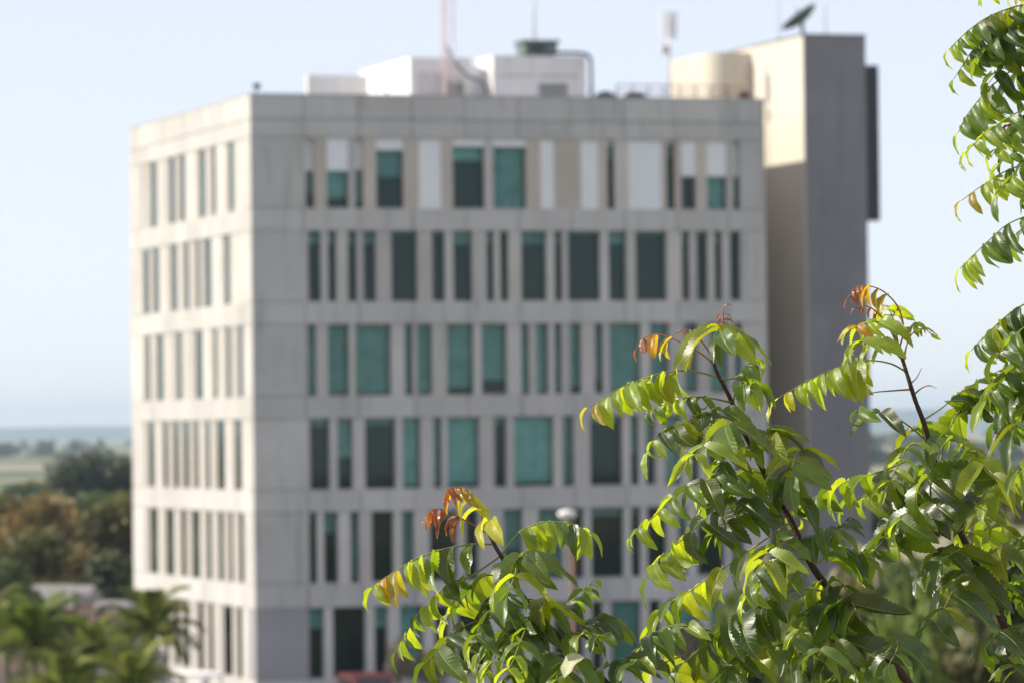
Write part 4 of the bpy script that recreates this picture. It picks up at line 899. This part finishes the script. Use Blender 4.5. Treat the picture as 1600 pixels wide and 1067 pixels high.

----

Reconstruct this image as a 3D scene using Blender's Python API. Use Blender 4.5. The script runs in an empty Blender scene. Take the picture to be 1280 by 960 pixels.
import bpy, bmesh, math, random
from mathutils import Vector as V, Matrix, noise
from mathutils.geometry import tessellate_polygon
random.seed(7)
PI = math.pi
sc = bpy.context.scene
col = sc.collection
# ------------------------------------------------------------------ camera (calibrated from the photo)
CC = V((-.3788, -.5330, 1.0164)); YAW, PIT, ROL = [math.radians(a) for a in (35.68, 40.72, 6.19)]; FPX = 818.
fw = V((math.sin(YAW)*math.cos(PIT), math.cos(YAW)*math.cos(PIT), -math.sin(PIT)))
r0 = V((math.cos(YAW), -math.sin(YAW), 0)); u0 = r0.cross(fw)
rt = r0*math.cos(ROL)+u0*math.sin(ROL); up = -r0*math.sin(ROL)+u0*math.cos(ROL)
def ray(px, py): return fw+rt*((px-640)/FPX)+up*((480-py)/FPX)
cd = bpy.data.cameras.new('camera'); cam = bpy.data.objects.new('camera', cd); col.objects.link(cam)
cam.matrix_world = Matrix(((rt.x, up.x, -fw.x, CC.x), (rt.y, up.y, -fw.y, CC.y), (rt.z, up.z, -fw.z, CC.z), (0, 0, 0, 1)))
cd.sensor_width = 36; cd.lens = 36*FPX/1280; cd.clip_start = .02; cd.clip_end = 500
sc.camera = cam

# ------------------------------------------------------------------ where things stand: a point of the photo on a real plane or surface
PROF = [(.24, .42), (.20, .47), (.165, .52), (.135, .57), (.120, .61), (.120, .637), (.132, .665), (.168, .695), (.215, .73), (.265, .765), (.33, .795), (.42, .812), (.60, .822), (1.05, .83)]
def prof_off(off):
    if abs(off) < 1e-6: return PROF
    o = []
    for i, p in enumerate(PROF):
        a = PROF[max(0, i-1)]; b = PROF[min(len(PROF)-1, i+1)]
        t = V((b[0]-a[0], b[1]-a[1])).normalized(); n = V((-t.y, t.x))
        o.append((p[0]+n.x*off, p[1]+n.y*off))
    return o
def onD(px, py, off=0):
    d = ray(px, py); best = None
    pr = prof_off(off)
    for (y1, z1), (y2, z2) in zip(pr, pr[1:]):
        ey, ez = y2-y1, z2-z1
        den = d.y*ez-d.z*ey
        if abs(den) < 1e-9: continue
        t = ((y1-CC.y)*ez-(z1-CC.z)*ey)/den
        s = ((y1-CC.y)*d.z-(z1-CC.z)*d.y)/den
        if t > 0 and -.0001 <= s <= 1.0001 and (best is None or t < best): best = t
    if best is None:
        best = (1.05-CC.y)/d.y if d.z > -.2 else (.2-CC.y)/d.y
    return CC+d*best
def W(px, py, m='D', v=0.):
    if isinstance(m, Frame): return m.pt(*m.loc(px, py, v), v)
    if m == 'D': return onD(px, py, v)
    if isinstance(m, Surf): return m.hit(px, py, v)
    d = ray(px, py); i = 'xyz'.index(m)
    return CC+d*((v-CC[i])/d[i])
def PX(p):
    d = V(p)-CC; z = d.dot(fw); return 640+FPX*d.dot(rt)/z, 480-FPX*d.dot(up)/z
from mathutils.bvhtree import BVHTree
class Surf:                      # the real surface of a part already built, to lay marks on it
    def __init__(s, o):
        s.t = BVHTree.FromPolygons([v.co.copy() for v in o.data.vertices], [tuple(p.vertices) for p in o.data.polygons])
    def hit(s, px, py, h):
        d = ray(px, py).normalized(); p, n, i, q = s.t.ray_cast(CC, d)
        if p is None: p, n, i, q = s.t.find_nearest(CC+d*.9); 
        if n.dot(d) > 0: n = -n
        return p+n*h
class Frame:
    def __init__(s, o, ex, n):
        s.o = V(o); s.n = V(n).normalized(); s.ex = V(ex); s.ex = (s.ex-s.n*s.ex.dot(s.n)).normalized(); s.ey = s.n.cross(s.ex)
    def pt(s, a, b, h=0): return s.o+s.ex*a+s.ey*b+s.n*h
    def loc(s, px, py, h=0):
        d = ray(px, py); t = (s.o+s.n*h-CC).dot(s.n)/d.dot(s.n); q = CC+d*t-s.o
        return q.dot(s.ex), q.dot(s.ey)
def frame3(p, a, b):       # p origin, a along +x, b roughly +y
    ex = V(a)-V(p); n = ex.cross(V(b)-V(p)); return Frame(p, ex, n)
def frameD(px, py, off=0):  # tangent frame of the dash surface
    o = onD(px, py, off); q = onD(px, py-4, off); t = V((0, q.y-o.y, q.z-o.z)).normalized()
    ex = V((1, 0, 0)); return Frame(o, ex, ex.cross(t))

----

Task to carry out: Your task is to output exactly the lines from the one with "Reconstruct this image" through the one with "sc.camera = cam", counting both ends.

Output of the exercise:
Reconstruct this image as a 3D scene using Blender's Python API. Use Blender 4.5. The script runs in an empty Blender scene. Take the picture to be 1280 by 960 pixels.
import bpy, bmesh, math, random
from mathutils import Vector as V, Matrix, noise
from mathutils.geometry import tessellate_polygon
random.seed(7)
PI = math.pi
sc = bpy.context.scene
col = sc.collection
# ------------------------------------------------------------------ camera (calibrated from the photo)
CC = V((-.3788, -.5330, 1.0164)); YAW, PIT, ROL = [math.radians(a) for a in (35.68, 40.72, 6.19)]; FPX = 818.
fw = V((math.sin(YAW)*math.cos(PIT), math.cos(YAW)*math.cos(PIT), -math.sin(PIT)))
r0 = V((math.cos(YAW), -math.sin(YAW), 0)); u0 = r0.cross(fw)
rt = r0*math.cos(ROL)+u0*math.sin(ROL); up = -r0*math.sin(ROL)+u0*math.cos(ROL)
def ray(px, py): return fw+rt*((px-640)/FPX)+up*((480-py)/FPX)
cd = bpy.data.cameras.new('camera'); cam = bpy.data.objects.new('camera', cd); col.objects.link(cam)
cam.matrix_world = Matrix(((rt.x, up.x, -fw.x, CC.x), (rt.y, up.y, -fw.y, CC.y), (rt.z, up.z, -fw.z, CC.z), (0, 0, 0, 1)))
cd.sensor_width = 36; cd.lens = 36*FPX/1280; cd.clip_start = .02; cd.clip_end = 500
sc.camera = cam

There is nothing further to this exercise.